In fact, I don’t know if I mentioned this before but religion was very much one of the main reasons that anything was ever written down in the first place. Rituals, omens, prophecies, temple records, banking records (ancient temples functioned as banks), etc. And of course, we have already talked about the importance of archives and royal correspondence. The Gospel, of course, should absolutely be considered royal correspondence and so it was vital that it be delivered orally and face to face to the people. As the authority of the Torah was that it was spoken by the mouth of Moses and not that it was written down, so the authority of the Gospel came from it being spoken by Yeshua, and not only that—John tells us that Yeshua is the logos, the spoken word, of Yahweh because that was where authority came from—His spoken words. “Let there be light!”—words of authority. He didn’t write these things down and boom, they happened. He spoke. Yahweh spoke to Adam and Eve and the Serpent, and then to Cain and to Noah. Yahweh spoke to Abraham, and then appeared and spoke to Abraham. He sent angelic messengers to speak to Lot and to Hagar and to Joshua. He spoke to Moses “mouth to mouth” as friends do, is what it says in Num 12:8. He speaks in dreams and visions. He spoke to Pharaoh through Moses and Aaron, and to the children of Israel and the mixed multitude through Moses. And to the people through the prophets.

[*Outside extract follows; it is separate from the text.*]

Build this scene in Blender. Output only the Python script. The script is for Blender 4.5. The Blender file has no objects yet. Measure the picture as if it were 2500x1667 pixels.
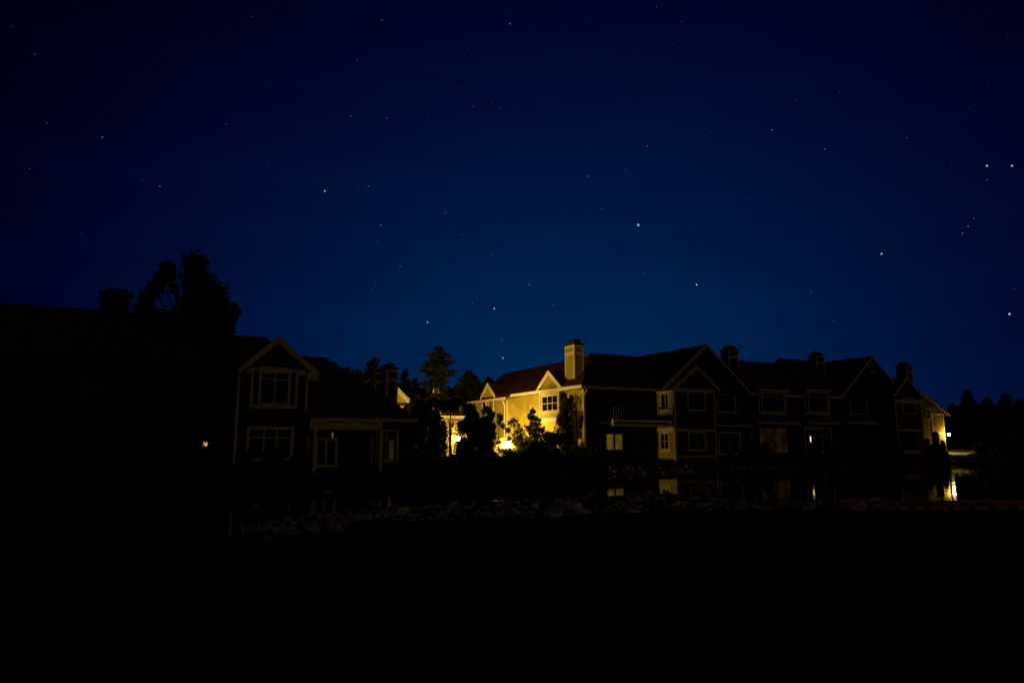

Yahweh speaks and speaks and speaks. And so the Bible is a book that is meant to be heard and experienced not as written correspondence so much as relationally conversational. The Bible is largely a huge conversation between Yahweh and His creation.

And it is huge and game-changing because whereas the Greeks often believed that the gods were distant and uninterested, it requires a lot of interest and stooping to our level to communicate with us in ways that we can understand and Yahweh must restrict Himself in many ways in order to do it. Communication is inherently a concession where the person reaching out with words has to do everything in their power to be understood. It is why the explanation I would give to you about absolutely anything wouldn’t be the same way I would explain it to a small child. I have to meet them with the simple concepts they have already mastered so that I can use what they already understand (which may or may not be entirely accurate) to explain to them what they don’t understand yet. Telling kids what I know and expecting them to catch on would make me a jerk and not a teacher. And actually, that brings to mind the day that Yahweh made me a teacher. I was sitting in a mall with a friend who had visitation with his kid and he asked me to explain something to him out of the Bible and I cringed because I couldn’t teach a pig how to roll in the mud—seriously. But I got a piece of paper and the explanations began to spill out of my mouth in a way that made perfect sense and he got up and danced. Seriously, he danced. He’s an emotional guy.

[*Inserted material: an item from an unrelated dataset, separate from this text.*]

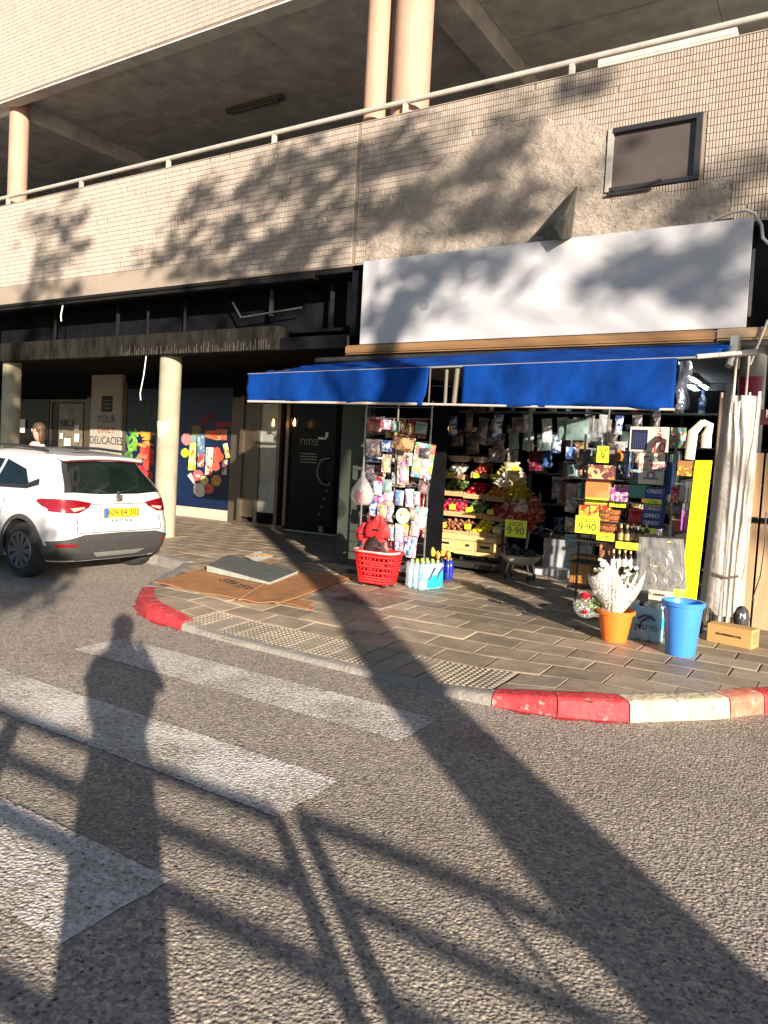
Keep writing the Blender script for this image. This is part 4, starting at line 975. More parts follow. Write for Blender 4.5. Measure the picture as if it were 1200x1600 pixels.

So, the next time you look at Scripture and are confronted with a factoid that is incorrect, I don’t want you to sweat it. I want you to think about the fact that the cost of teaching truth often comes in the area of accuracy.  If your kids have asked where babies come from yet, you know that it is possible to be honest without being accurate, or to relay concepts without being graphically honest. God does this with us from the first to last page of Scripture because we are not where He is at in any way, shape or form. He can’t express to us what He knows because we are too stupid and limited to even begin to grasp it and if we tried our brains would likely explode from the input. Like those silly old movies where you feed too much data into a computer and it starts shaking and blowing out black smoke and sparks and then just dies.

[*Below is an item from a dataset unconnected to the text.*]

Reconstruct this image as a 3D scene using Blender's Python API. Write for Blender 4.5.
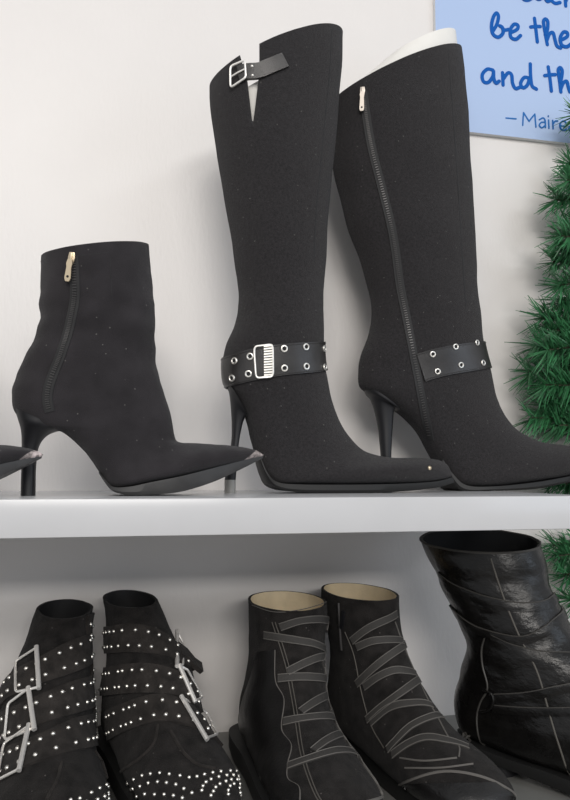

Oral transmission of what later became written Scripture was a concession to the culture and the contents were a concession to what they were capable of understanding. Written transmission of God’s spoken words was also a concession to the culture and growing needs of the culture and the contents were a concession to the limitations of written language given the lack of ability to express tone and mood through text. Going on from there, translations of the texts—on top of all those other concessions—had to make sacrifices in content for any number of reasons. Just because Hebrew has a word like shema, doesn’t mean that other languages have any word that means hear and obey at the exact same time. And just because Hebrew had the “sh” sound and the “y” sound, doesn’t mean that Greek did. Just because Hebrew allows a masculine name to end with the “ah” sound, doesn’t mean that you can do it in Greek or Latin. Communication is always about compromise, and there is no communication when someone isn’t willing to meet their audience exactly where they are. Love always does what it takes to communicate.

Paul alluded to this reality when He told the people of Corinth, Although I am free from all and not anyone’s slave, I have made myself a slave to everyone, in order to win more people. To the Jews I became like a Jew, to win Jews; to those under the law, like one under the law—though I myself am not under the law—to win those under the law. To those who are without the law, like one without the law—though I am not without God’s law but under the law of Christ—to win those without the law. To the weak I became weak, in order to win the weak. I have become all things to all people, so that I may by every possible means save some. Now I do all this because of the gospel, so that I may share in the blessings.” (I Cor 9:19-23, CSB). Why did Yahweh visit His people through Yeshua in the flesh? Communication of His message on our level so we could hear and experience. To Jews so He came as a Jew. To a patriarchal culture He came as a man. To a nation looking for a Messiah He came from the line of David the King. To the Torah observant He came as Torah observant, just not according to their exact standards on everything but enough that they heard Him. To an oral culture He delivered an oral message.

When you have dreams or when God shows you something, does He use the visual imagery of the time of Moses, or Yeshua? Or does He show you things from your own experiences? This is why I hate dream books because dream interpretation is very cultural and subjective. We see rabbits and we think of fertility and they would see them as cleverness in the midst of chaos. We see a cow and we think of steak but they would see a cow and think of wealth and fertility. Yahweh is not a god of confusion—He comes to us, whispers to us in our own language, relates to us according to our cultural understandings—and He will still be doing just that in another thousand years if Yeshua tarries. And how He talks to them will be very different than He talks to us. Lust is and still will be lust and greed and murder and adultery—some things never change—but He is more likely to speak to many through the written word because that is what kind of culture we are and what we respond to best. Remember that when you read the Bible—this is communication not at God’s level but always at the level of the original audience. It is for us but not to us.